164.2 - Irregular Verbs with The Titanic


Words that are bolded in red are suggested vocabulary words for this episode.


Hi everybody. My name is Shana and this is the American English Podcast. My goal here is to teach you the English spoken in the United States. Through common expressions, pronunciation tips, and interesting cultural snippets or stories, I hope to keep this fun, useful and interesting. Let’s do it!


One of the most popular films of 1997 was by far Titanic. It won 11 Academy Awards, and if you saw the film or even just previews of it, you probably know the plot. There’s a love story between Kate Winslet, Rose, and Leonardo DiCaprio, Jack, that develops while aboard a huge ship called Titanic. The Titanic was a real ship that set off on its first transatlantic trip from England to the United States in 1912. I know you know what happens; the ship hits an iceberg and sinks.
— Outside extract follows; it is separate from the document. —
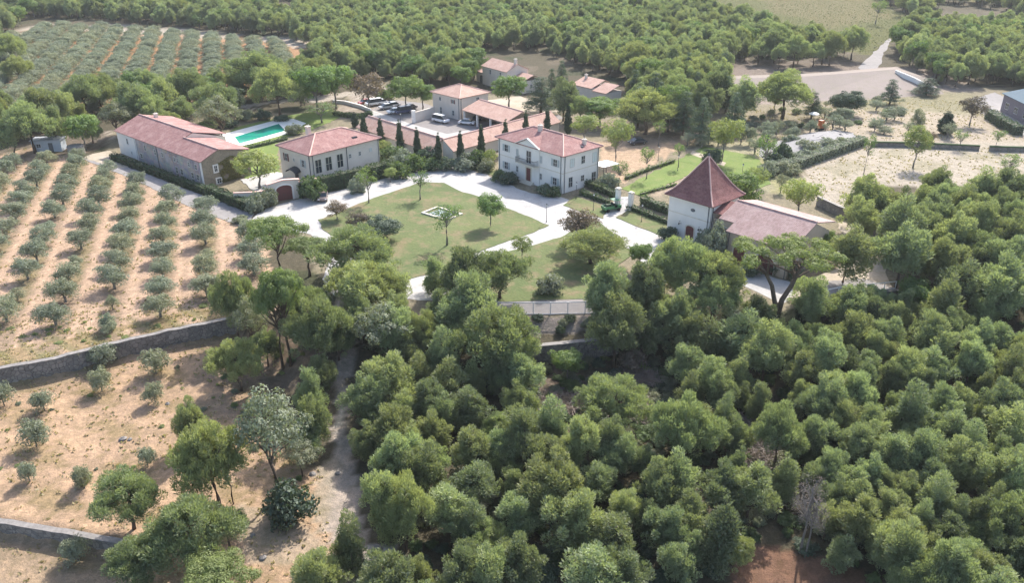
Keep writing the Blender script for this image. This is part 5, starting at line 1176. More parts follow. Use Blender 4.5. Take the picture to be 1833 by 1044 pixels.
NAMED = [('round',733,138,56,(728,200),'leafy green tree at the head of the car park left of the square house'),('round',760,150,40,(757,196),'smaller leafy tree touching the left wall of the square house'),
 ('brown',655,130,62,None,'wide grey brown tree beside the track above the car park'),('round1',912,138,54,(911,195),'round green pine standing on the sandy yard behind the carport'),
 ('cedar',968,138,62,(968,204),'dark blue green conifer right of the round pine behind the court'),('pine',1010,140,50,None,'pine between the dark conifer and the small cottage'),('billow',1040,172,46,None,'pine in front of the small cottage'),
 ('round1',1076,178,62,(1073,226),'dark rounded tree left of the big pine behind the yellow trees'),('billow',1150,162,96,(1155,240),'big glossy green pine behind the parked dark car'),('billow',1200,168,60,None,'pine right of the big glossy one above the garden'),
 ('cedar',1225,165,50,(1222,244),'dark blue conifer above the upper end of the garden lawn'),('cedar',1262,175,46,None,'narrow grey blue conifer beside the dark one above the garden'),('round',1280,128,40,None,'light green round tree left of the pink earth bank'),
 ('billow',1405,128,92,(1400,212),'big umbrella shaped pine in front of the pinkish earth bank'),('pine',1340,138,50,None,'pine left of the big umbrella shaped one before the bank'),('cedar',1320,165,42,None,'dark conifer at the foot of the bank'),('cedar',1455,165,32,(1452,212),'slim dark conifer right of the big umbrella shaped pine'),
 ('dark',1515,164,56,(1515,205),'round dark oak in front of the pinkish earth bank'),('cedar',1590,142,34,(1592,186),'bluish conifer standing before the pinkish bank'),('cedar',1657,140,46,(1657,170),'dark conifer with level branches at the right shoulder of the bank'),
 ('grey' if False else 'brown',1735,172,44,(1735,224),'grey brown rounded tree in the sandy garden'),('cypress',1690,202,24,(1690,240),'dark upright clipped shrub in the sandy garden'),('topiary',1693,220,22,(1695,248),'small ball shaped olive in front of the dark upright shrub'),
 ('lime',1640,227,44,(1634,300),'bright yellow green tree on the pale sandy ground'),('sparse',1548,240,22,(1546,312),'thin bare looking tree left of the bright one on the pale sand'),('sparse',1800,272,34,(1797,330),'sparse pinkish tree at the edge of the wood on the sand'),
 ('brown',1668,235,24,None,'small brownish bush on the pale track'),('sparse',1725,232,26,None,'low open tree above the right garden wall'),('sparse',1790,232,26,None,'low open tree above the short wall at the right'),
 ('lime',1290,212,62,(1292,290),'tall feathery yellow green tree behind the tower'),('sparse',1368,240,38,(1366,322),'thin brownish tree right of the tower roof'),('dark',1275,268,34,None,'dark low bush behind the tower roof'),
 ('lime',1046,205,46,(1046,256),'rounded yellow tree just behind the right end of the villa'),('lime',1103,216,56,(1102,290),'tall yellow green tree right of the villa'),('sparse',1180,214,24,(1178,262),'small thin tree on the yard left of the garden lawn'),
 ('sparse',1157,262,28,(1157,320),'thin tree growing at the left part of the garden lawn'),('sparse',1213,255,20,(1214,300),'thin upright tree in the upper garden lawn'),('sparse',1110,290,34,None,'thin leafless tree beside the villa canopy'),
 ('lime',1437,320,66,None,'light green bushy tree right of the tower'),('round',1325,310,70,None,'bright green bush mass behind the tower roof'),('topiary',1395,312,22,(1397,345),'small round olive right of the bright green bush'),
 ('lime',1360,300,40,None,'yellow leaved bush between the bright bush and the small olive'),
 ('sparse',575,182,50,(577,220),'light green open tree behind the guest house pool end'),('lime',462,272,72,(465,338),'yellowing leafy tree before the ivy covered gable'),('sparse',431,256,30,(432,300),'slim young tree on the pool lawn'),
 ('lime',688,252,24,None,'small bright yellow bush at the right corner of the guest house'),('lime',697,300,22,None,'yellow green bush at the end of the house hedge'),
 ('grey' if False else 'sparse',658,300,34,(660,364),'grey green slender tree on the lawn edge in front of the house hedge'),('sparse',752,306,36,(752,358),'small open tree at the top of the lawn'),('sparse',798,364,58,(800,440),'feathery tree beside the square kerb on the lawn'),
 ('round',883,350,46,(878,407),'compact round tree on the right part of the lawn'),('brown',604,360,40,(603,394),'purplish bush at the left tip of the lawn'),('dark',680,392,70,(680,430),'low dark green bush spreading on the left of the lawn'),
 ('brown',640,378,40,None,'low grey bush at the left edge of the lawn'),('lime',935,424,38,None,'small pale bush where the white path crosses the lawn'),('shrub2',985,490,46,(985,525),'silver leaved shrub on the lower lawn above the fence'),
 ('sparse',776,461,42,(778,515),'small leafy tree growing from the white path tip'),('sparse',1575,0,30,None,'pale tree at the far end of the vineyard')]
for it in NAMED:
    k, px, yt, wp, yb, lb = it; put(k, px, yt, wp, yb, lb)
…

I thought about retelling this story and I know English speakers would tell me, oh, Shana, really? That ship has sailed. Literally! That ship has sailed is an expression that means that the opportunity has passed. This topic is no longer new or as exciting as it once was, because it’s been talked about way too many times. I still find it interesting, but many would say that ship has sailed. So instead of doing my long cultural lesson, I’ve decided to change it up. I’ll tell you a brief summary of the Titanic, and in this story you’ll hear ten irregular verbs in the simple past tense. Pay attention and see how many of these irregular verbs you hear.

I’ve taught over 3,000 language classes to intermediate English learners, and even when people speak well, they might not switch back and forth between tenses quickly or remember an irregular past tense form when the moment arises that they need to use it. Now, listening to a story is more exciting, in my opinion, than memorizing verb lists. It’s more engaging, more memorable. And of course we want to remember vocabulary. So let me know what you think about this! You can write to me on Instagram @americanenglishpodcast, on Spotify, in their comments section, or even on YouTube, if you watch the video version of this audio.


Before we get to the lesson, some of you might be wondering: What do you mean by irregular verbs?

In English, we decide whether a verb is regular or irregular based on its form in the past tense. Regular verbs in English have -ed endings in the past. For example:

  • It was cold outside, so I changed into warm clothes. Changed is a regular past tense verb, it ends in -ed. Changed.
  • In December, my family moved to North Carolina. Moved is a regular past tense verb. Once again, it ends in -ed.

This is not rocket science, it’s fairly simple. Now irregular verbs, so the opposite of regular verbs, don’t have -ed endings in the simple past tense. Anything other than -ed as an ending is irregular.

  • Yesterday my daughter drank a glass of milk
  • Last week I ate a big cheeseburger and got a stomach ache. Ate and got are irregular. They don’t end in -ed.

You get the point. Most of you probably feel confident with the most common irregular past tense verbs. Let’s test you:

  • What is the past tense of go? Went.
    • I went to the supermarket at 3 p.m..
  • What is the past tense of sleep? Slept.
    • I slept poorly last night because my daughter kept waking me up.
    • How about to read? Do you know the past tense of to read? Read. Yes, it’s spelled the same as read, but we just pronounce it differently: Read. The last book I read was in German.

Now, if you got those right, you deserve a big round of applause. Let’s see how you do in the next five minutes.

Without further ado, let’s begin the story.


In the spring of 1912, the Titanic, a majestic ship, set sail from Southampton, England heading towards New York City. Passengers who rode the ship were amazed by its grandeur. The Titanic was known for its extravagant amenities, including grand staircases, ornate dining rooms, a gymnasium, a swimming pool, and lavish first-class accommodations.

However, the magnificent voyage lasted only until the fateful night of April 14, 1912, when tragedy struck. The Titanic had been sailing smoothly through the icy, calm water when suddenly it hit a colossal iceberg. As icy seawater poured into the lower levels of the ship, a wave of panic spread among the passengers. Over the next few hours, many came to the realization that the ship would sink.

Amidst the chaos, passengers desperately sought refuge in the limited number of lifeboats. In spite of the ship’s size, there were only enough lifeboats for about half of the passengers. Those who couldn’t secure a place, jumped into the chilly ocean water, some with life vests, some without. They swam in place until most of them froze to death.

The “unsinkable” Titanic sank less than three hours after it collided with the iceberg, killing 1,500 passengers and crew members. The sinking of the Titanic prompted immediate changes in maritime safety regulations. It’s a tragic reminder of how fragile humans are against the unpredictable nature of the ocean.